- Directions for this task -
Quote the entries that follow exactly, leaving none out.

Entries taken from a collection:
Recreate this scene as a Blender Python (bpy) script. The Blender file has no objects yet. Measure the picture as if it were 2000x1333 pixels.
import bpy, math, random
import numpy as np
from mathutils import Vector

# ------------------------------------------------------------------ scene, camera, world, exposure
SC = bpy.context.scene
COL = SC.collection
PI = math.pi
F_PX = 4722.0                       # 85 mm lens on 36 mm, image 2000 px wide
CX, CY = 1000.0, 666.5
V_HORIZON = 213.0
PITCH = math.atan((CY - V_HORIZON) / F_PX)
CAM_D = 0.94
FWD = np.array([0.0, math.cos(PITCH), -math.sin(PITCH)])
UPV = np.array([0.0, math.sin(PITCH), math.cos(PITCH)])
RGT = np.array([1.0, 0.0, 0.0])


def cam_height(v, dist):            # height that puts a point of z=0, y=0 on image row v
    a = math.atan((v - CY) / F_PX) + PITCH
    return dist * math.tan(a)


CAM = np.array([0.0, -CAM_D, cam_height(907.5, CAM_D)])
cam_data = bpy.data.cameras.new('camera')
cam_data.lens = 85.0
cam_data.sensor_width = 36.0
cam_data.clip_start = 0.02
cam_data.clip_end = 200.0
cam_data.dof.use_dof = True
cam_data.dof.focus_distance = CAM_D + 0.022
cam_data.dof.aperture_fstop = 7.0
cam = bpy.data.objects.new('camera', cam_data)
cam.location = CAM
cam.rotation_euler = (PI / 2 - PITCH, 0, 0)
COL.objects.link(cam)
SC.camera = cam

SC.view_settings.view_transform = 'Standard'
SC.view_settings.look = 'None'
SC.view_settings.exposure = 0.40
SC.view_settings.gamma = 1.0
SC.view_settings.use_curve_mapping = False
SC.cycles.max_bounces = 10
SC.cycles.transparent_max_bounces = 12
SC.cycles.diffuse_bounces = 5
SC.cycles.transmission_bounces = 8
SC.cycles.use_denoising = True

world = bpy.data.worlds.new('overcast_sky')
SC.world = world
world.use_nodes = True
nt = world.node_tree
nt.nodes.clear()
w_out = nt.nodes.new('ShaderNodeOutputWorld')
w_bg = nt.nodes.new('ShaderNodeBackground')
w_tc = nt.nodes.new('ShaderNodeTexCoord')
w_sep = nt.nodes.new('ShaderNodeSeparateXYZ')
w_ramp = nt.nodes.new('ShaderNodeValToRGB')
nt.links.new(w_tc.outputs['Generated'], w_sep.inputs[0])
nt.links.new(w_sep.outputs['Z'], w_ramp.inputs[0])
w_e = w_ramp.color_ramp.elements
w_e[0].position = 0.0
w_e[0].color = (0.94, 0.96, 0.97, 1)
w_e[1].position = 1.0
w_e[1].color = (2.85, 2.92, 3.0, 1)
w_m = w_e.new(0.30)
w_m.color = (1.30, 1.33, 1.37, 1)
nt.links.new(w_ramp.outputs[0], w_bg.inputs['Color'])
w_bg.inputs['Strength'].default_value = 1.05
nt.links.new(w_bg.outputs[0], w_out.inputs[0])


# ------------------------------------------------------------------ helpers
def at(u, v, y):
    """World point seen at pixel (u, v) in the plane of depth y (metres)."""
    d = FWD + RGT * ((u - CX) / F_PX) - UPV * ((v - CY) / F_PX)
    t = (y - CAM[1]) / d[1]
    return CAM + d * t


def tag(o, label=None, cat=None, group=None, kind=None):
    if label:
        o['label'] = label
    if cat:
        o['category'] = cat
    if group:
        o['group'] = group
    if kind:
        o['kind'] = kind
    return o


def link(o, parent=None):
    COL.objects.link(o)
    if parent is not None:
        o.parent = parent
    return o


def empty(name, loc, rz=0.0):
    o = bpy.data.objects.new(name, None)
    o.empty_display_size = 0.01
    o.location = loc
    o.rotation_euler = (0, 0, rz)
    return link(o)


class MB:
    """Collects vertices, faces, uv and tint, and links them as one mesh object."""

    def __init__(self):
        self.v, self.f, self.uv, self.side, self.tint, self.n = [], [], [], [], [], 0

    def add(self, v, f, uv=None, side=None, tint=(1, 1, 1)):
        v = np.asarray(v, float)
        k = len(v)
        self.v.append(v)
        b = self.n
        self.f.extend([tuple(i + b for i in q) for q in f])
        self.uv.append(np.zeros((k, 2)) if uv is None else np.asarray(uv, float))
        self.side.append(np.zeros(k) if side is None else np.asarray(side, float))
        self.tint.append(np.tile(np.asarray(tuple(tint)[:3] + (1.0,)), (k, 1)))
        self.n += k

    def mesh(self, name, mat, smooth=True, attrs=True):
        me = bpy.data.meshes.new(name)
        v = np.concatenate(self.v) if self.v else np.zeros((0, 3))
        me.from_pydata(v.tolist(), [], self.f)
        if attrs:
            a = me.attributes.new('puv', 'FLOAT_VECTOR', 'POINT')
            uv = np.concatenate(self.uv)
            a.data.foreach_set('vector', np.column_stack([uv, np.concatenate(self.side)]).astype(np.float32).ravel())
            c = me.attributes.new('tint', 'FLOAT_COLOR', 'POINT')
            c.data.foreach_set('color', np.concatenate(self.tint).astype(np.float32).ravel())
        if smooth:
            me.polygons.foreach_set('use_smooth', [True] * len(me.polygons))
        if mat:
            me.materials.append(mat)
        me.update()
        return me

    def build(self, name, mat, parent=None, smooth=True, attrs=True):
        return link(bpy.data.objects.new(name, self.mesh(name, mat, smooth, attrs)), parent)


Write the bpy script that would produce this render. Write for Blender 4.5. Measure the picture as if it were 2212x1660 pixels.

- Response to this exercise -
Recreate this scene as a Blender Python (bpy) script. The Blender file has no objects yet. Measure the picture as if it were 2000x1333 pixels.
import bpy, math, random
import numpy as np
from mathutils import Vector

# ------------------------------------------------------------------ scene, camera, world, exposure
SC = bpy.context.scene
COL = SC.collection
PI = math.pi
F_PX = 4722.0                       # 85 mm lens on 36 mm, image 2000 px wide
CX, CY = 1000.0, 666.5
V_HORIZON = 213.0
PITCH = math.atan((CY - V_HORIZON) / F_PX)
CAM_D = 0.94
FWD = np.array([0.0, math.cos(PITCH), -math.sin(PITCH)])
UPV = np.array([0.0, math.sin(PITCH), math.cos(PITCH)])
RGT = np.array([1.0, 0.0, 0.0])


def cam_height(v, dist):            # height that puts a point of z=0, y=0 on image row v
    a = math.atan((v - CY) / F_PX) + PITCH
    return dist * math.tan(a)


CAM = np.array([0.0, -CAM_D, cam_height(907.5, CAM_D)])
cam_data = bpy.data.cameras.new('camera')
cam_data.lens = 85.0
cam_data.sensor_width = 36.0
cam_data.clip_start = 0.02
cam_data.clip_end = 200.0
cam_data.dof.use_dof = True
cam_data.dof.focus_distance = CAM_D + 0.022
cam_data.dof.aperture_fstop = 7.0
cam = bpy.data.objects.new('camera', cam_data)
cam.location = CAM
cam.rotation_euler = (PI / 2 - PITCH, 0, 0)
COL.objects.link(cam)
SC.camera = cam

SC.view_settings.view_transform = 'Standard'
SC.view_settings.look = 'None'
SC.view_settings.exposure = 0.40
SC.view_settings.gamma = 1.0
SC.view_settings.use_curve_mapping = False
SC.cycles.max_bounces = 10
SC.cycles.transparent_max_bounces = 12
SC.cycles.diffuse_bounces = 5
SC.cycles.transmission_bounces = 8
SC.cycles.use_denoising = True

world = bpy.data.worlds.new('overcast_sky')
SC.world = world
world.use_nodes = True
nt = world.node_tree
nt.nodes.clear()
w_out = nt.nodes.new('ShaderNodeOutputWorld')
w_bg = nt.nodes.new('ShaderNodeBackground')
w_tc = nt.nodes.new('ShaderNodeTexCoord')
w_sep = nt.nodes.new('ShaderNodeSeparateXYZ')
w_ramp = nt.nodes.new('ShaderNodeValToRGB')
nt.links.new(w_tc.outputs['Generated'], w_sep.inputs[0])
nt.links.new(w_sep.outputs['Z'], w_ramp.inputs[0])
w_e = w_ramp.color_ramp.elements
w_e[0].position = 0.0
w_e[0].color = (0.94, 0.96, 0.97, 1)
w_e[1].position = 1.0
w_e[1].color = (2.85, 2.92, 3.0, 1)
w_m = w_e.new(0.30)
w_m.color = (1.30, 1.33, 1.37, 1)
nt.links.new(w_ramp.outputs[0], w_bg.inputs['Color'])
w_bg.inputs['Strength'].default_value = 1.05
nt.links.new(w_bg.outputs[0], w_out.inputs[0])


# ------------------------------------------------------------------ helpers
def at(u, v, y):
    """World point seen at pixel (u, v) in the plane of depth y (metres)."""
    d = FWD + RGT * ((u - CX) / F_PX) - UPV * ((v - CY) / F_PX)
    t = (y - CAM[1]) / d[1]
    return CAM + d * t


def tag(o, label=None, cat=None, group=None, kind=None):
    if label:
        o['label'] = label
    if cat:
        o['category'] = cat
    if group:
        o['group'] = group
    if kind:
        o['kind'] = kind
    return o


def link(o, parent=None):
    COL.objects.link(o)
    if parent is not None:
        o.parent = parent
    return o


def empty(name, loc, rz=0.0):
    o = bpy.data.objects.new(name, None)
    o.empty_display_size = 0.01
    o.location = loc
    o.rotation_euler = (0, 0, rz)
    return link(o)


class MB:
    """Collects vertices, faces, uv and tint, and links them as one mesh object."""

    def __init__(self):
        self.v, self.f, self.uv, self.side, self.tint, self.n = [], [], [], [], [], 0

    def add(self, v, f, uv=None, side=None, tint=(1, 1, 1)):
        v = np.asarray(v, float)
        k = len(v)
        self.v.append(v)
        b = self.n
        self.f.extend([tuple(i + b for i in q) for q in f])
        self.uv.append(np.zeros((k, 2)) if uv is None else np.asarray(uv, float))
        self.side.append(np.zeros(k) if side is None else np.asarray(side, float))
        self.tint.append(np.tile(np.asarray(tuple(tint)[:3] + (1.0,)), (k, 1)))
        self.n += k

    def mesh(self, name, mat, smooth=True, attrs=True):
        me = bpy.data.meshes.new(name)
        v = np.concatenate(self.v) if self.v else np.zeros((0, 3))
        me.from_pydata(v.tolist(), [], self.f)
        if attrs:
            a = me.attributes.new('puv', 'FLOAT_VECTOR', 'POINT')
            uv = np.concatenate(self.uv)
            a.data.foreach_set('vector', np.column_stack([uv, np.concatenate(self.side)]).astype(np.float32).ravel())
            c = me.attributes.new('tint', 'FLOAT_COLOR', 'POINT')
            c.data.foreach_set('color', np.concatenate(self.tint).astype(np.float32).ravel())
        if smooth:
            me.polygons.foreach_set('use_smooth', [True] * len(me.polygons))
        if mat:
            me.materials.append(mat)
        me.update()
        return me

    def build(self, name, mat, parent=None, smooth=True, attrs=True):
        return link(bpy.data.objects.new(name, self.mesh(name, mat, smooth, attrs)), parent)


Write the bpy script that would produce this render. Write for Blender 4.5. Measure the picture as if it were 2212x1660 pixels.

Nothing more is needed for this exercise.